New 'memristor' technology can bring brain-like computing closer to reality

A team of Northwestern researchers has accomplished a new step forward in electronics that can bring brain-like computing closer to reality.

Washington: A team of Northwestern researchers has accomplished a new step forward in electronics that can bring brain-like computing closer to reality.

Researchers are always searching for improved technologies, but the most efficient computer possible already exists in the form of human brain, which can learn and adapt without needing to be programmed or updated, has nearly limitless memory, is difficult to crash and works at extremely fast speeds.

Both academic and industrial laboratories are working to develop computers that operate more like the human brain. Instead of operating like a conventional, digital system, these new devices could potentially function more like a network of neurons.

Northwestern University's Mark Hersam said that computers are very impressive in many ways, but they're not equal to the mind, adding that neurons can achieve very complicated computation with very low power consumption compared to a digital computer.

The Northwestern researchers' team's work advances memory resistors, or "memristors," which are resistors in a circuit that "remember" how much current has flowed through them.

Hersam added that memristors could be used as a memory element in an integrated circuit or computer and unlike other memories that exist today in modern electronics, memristors are stable and remember their state even if you lose power.

Current computers use random access memory (RAM), which moves very quickly as a user works but does not retain unsaved data if power is lost. Flash drives, on the other hand, store information when they are not powered but work much slower.
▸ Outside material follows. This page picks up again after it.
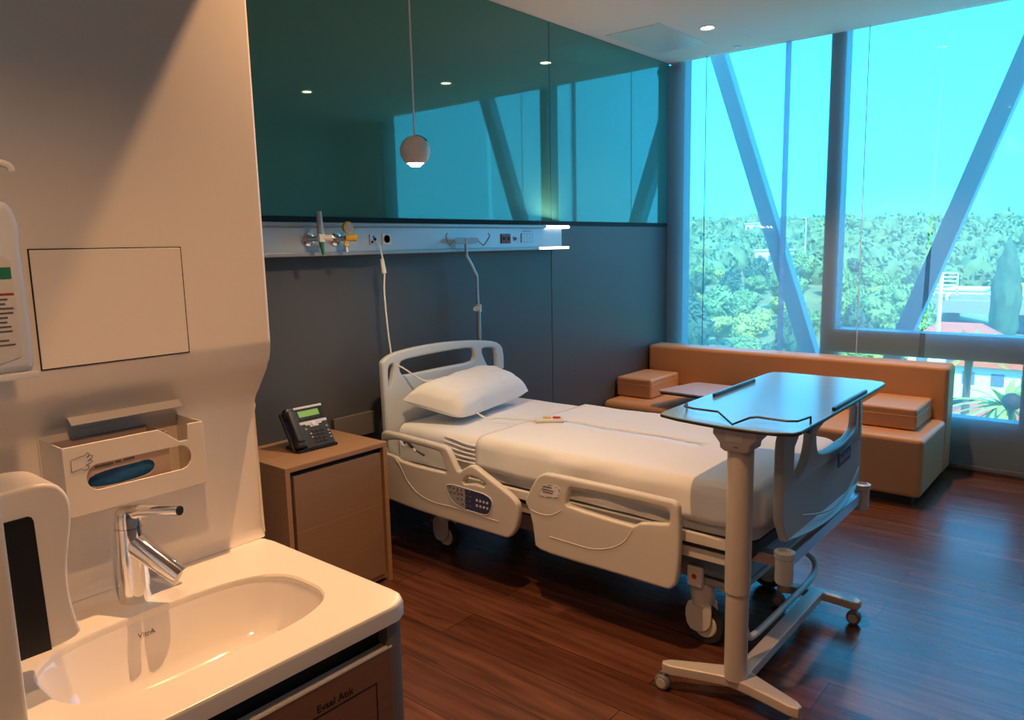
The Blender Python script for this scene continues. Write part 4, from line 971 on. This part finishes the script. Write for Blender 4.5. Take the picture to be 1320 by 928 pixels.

Memristors could provide a memory that is the best of both worlds: fast and reliable.

However, there's a problem: memristors are two-terminal electronic devices, which can only control one voltage channel. Hersam wanted to transform it into a three-terminal device, allowing it to be used in more complex electronic circuits and systems.

With a memristor that can be tuned with a third electrode, they have the possibility to realize a function you could not previously achieve, Hersam said. "A three-terminal memristor has been proposed as a means of realizing brain-like computing. They are now actively exploring this possibility in the laboratory.

The study appears in Nature Nanotechnology.